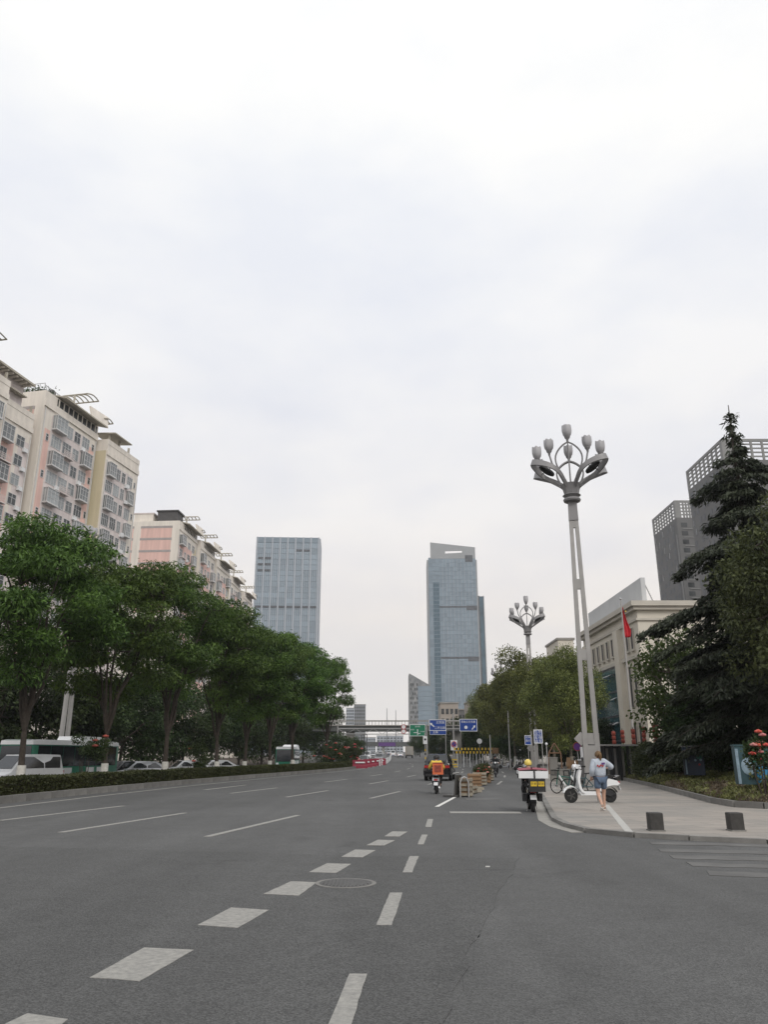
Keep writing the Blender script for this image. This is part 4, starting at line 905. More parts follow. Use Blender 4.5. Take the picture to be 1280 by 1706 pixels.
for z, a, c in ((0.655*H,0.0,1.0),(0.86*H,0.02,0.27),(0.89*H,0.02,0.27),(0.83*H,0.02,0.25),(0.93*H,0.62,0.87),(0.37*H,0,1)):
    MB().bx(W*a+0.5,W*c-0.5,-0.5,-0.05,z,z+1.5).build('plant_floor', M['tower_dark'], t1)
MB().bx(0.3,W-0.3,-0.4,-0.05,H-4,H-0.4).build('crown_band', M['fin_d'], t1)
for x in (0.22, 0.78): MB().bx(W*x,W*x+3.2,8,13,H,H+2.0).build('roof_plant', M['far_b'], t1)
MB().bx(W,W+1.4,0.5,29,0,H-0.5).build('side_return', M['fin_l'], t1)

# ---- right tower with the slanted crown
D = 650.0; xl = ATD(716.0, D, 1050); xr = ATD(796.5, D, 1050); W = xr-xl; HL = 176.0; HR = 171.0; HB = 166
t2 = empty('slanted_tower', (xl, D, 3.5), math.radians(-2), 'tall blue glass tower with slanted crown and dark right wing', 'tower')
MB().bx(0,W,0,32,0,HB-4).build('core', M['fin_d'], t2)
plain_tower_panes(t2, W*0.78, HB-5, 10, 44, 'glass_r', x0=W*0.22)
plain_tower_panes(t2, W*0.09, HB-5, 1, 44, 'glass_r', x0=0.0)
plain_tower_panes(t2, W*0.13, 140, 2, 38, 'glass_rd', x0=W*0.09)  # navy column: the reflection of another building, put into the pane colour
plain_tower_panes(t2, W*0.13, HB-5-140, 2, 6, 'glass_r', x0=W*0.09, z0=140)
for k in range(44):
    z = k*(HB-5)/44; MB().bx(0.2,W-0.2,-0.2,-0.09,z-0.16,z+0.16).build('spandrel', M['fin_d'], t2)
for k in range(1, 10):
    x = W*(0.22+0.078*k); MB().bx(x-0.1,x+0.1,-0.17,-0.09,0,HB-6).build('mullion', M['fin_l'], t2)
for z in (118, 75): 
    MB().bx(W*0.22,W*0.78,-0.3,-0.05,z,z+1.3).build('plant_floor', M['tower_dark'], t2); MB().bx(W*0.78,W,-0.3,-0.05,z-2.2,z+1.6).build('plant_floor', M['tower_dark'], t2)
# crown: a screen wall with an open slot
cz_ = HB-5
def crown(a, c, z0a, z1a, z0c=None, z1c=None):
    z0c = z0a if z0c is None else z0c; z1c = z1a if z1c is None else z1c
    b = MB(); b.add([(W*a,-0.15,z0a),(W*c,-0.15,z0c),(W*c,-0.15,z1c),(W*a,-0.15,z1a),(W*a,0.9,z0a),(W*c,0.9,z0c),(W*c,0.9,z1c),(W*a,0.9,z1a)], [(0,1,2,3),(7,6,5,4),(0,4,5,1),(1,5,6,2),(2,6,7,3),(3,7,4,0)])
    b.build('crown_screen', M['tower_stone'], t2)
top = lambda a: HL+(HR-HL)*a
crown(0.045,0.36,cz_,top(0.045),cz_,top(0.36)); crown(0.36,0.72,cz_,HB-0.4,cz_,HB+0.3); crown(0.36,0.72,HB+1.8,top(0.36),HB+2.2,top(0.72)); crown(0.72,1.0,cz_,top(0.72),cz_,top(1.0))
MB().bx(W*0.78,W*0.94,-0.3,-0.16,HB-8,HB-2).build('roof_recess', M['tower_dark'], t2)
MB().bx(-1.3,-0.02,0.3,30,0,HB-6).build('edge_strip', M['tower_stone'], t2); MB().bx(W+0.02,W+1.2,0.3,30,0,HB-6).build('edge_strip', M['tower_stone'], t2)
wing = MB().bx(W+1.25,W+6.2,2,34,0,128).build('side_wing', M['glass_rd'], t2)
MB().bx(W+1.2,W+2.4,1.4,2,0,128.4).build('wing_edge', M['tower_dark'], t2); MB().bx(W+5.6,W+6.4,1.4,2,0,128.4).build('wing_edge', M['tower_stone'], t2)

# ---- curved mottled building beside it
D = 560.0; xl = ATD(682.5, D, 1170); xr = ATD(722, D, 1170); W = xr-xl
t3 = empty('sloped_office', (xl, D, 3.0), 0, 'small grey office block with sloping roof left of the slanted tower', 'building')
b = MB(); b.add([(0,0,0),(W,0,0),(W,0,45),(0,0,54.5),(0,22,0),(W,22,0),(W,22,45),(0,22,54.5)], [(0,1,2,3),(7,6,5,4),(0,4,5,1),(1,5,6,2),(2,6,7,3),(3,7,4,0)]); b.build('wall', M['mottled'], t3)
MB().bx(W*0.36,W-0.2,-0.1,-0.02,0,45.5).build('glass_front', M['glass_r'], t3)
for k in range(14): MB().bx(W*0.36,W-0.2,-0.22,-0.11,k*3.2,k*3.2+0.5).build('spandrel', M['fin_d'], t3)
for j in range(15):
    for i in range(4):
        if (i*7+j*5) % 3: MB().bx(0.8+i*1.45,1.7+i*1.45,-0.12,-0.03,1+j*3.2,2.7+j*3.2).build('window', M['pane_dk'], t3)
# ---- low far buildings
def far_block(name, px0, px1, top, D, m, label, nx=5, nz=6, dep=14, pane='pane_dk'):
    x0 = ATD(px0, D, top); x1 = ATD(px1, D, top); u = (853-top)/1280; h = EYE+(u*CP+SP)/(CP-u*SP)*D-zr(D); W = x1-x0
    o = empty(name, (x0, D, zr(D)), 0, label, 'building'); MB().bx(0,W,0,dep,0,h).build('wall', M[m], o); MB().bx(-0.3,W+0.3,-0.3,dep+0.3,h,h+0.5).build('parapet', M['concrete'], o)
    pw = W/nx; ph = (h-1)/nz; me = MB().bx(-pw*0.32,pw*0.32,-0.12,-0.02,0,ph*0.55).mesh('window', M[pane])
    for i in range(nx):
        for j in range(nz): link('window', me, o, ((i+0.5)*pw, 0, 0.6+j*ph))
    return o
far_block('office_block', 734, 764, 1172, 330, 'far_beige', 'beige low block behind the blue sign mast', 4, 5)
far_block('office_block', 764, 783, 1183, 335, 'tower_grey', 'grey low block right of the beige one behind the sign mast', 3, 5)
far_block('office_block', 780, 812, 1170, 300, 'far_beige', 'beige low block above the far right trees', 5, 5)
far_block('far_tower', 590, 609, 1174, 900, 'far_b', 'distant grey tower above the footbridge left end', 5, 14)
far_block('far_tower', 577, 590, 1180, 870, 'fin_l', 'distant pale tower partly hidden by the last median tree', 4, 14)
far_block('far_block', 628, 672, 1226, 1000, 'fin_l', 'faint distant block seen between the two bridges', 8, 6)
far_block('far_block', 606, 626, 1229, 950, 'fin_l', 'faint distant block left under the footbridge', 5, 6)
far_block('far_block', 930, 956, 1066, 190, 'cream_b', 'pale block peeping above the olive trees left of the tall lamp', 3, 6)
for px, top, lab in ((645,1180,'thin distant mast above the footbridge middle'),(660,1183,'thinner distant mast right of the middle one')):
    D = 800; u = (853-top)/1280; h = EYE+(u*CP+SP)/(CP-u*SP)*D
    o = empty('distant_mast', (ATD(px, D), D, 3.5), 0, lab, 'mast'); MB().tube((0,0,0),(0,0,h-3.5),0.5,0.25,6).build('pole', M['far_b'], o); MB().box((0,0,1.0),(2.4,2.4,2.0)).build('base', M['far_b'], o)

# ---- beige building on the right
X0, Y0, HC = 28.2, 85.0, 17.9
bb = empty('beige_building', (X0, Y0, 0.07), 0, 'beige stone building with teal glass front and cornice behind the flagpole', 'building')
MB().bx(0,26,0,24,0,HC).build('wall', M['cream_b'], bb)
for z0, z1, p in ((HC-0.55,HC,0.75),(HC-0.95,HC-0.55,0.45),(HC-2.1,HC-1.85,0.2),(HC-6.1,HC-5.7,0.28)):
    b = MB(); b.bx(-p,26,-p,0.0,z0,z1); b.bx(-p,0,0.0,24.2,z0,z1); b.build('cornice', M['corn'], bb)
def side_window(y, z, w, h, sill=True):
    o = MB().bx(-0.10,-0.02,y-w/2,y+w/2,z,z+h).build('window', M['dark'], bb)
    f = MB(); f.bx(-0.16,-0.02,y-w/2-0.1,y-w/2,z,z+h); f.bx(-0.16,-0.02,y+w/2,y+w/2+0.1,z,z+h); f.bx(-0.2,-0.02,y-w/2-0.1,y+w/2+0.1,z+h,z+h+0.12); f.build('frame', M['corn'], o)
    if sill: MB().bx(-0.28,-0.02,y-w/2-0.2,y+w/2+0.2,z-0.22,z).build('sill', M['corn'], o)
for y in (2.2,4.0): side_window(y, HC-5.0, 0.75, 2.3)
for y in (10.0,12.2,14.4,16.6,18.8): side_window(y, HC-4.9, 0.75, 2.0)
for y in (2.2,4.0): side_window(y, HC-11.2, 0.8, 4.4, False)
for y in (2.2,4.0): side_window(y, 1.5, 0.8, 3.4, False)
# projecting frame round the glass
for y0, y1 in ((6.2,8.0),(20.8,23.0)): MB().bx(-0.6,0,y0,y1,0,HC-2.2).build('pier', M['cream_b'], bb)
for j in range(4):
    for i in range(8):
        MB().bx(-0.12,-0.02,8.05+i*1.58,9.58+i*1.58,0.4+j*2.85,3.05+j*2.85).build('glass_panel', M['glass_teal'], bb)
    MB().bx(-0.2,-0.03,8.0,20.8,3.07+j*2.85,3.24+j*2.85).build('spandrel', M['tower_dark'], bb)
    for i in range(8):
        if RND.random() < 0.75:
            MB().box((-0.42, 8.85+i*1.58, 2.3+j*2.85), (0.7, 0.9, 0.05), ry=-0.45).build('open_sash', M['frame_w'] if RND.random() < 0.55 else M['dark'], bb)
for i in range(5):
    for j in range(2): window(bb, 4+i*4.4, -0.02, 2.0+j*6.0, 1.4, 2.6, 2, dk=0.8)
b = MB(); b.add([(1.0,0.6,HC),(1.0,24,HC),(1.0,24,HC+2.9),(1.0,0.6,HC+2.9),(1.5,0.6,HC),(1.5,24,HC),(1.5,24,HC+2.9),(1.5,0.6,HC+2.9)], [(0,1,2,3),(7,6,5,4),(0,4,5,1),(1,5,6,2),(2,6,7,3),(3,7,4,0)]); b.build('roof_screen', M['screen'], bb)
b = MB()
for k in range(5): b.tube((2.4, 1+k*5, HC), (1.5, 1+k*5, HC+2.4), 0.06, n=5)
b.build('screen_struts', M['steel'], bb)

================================

Required work
Only the lines from the top of the data through the line with "plain_tower_panes(t2, W*0.09, HB-5, 1, 44, 'glass_r', x0=0.0)" should be quoted, exactly and with both ends kept; skip the pictures.

The answer
Keep writing the Blender script for this image. This is part 4, starting at line 905. More parts follow. Use Blender 4.5. Take the picture to be 1280 by 1706 pixels.
for z, a, c in ((0.655*H,0.0,1.0),(0.86*H,0.02,0.27),(0.89*H,0.02,0.27),(0.83*H,0.02,0.25),(0.93*H,0.62,0.87),(0.37*H,0,1)):
    MB().bx(W*a+0.5,W*c-0.5,-0.5,-0.05,z,z+1.5).build('plant_floor', M['tower_dark'], t1)
MB().bx(0.3,W-0.3,-0.4,-0.05,H-4,H-0.4).build('crown_band', M['fin_d'], t1)
for x in (0.22, 0.78): MB().bx(W*x,W*x+3.2,8,13,H,H+2.0).build('roof_plant', M['far_b'], t1)
MB().bx(W,W+1.4,0.5,29,0,H-0.5).build('side_return', M['fin_l'], t1)

# ---- right tower with the slanted crown
D = 650.0; xl = ATD(716.0, D, 1050); xr = ATD(796.5, D, 1050); W = xr-xl; HL = 176.0; HR = 171.0; HB = 166
t2 = empty('slanted_tower', (xl, D, 3.5), math.radians(-2), 'tall blue glass tower with slanted crown and dark right wing', 'tower')
MB().bx(0,W,0,32,0,HB-4).build('core', M['fin_d'], t2)
plain_tower_panes(t2, W*0.78, HB-5, 10, 44, 'glass_r', x0=W*0.22)
plain_tower_panes(t2, W*0.09, HB-5, 1, 44, 'glass_r', x0=0.0)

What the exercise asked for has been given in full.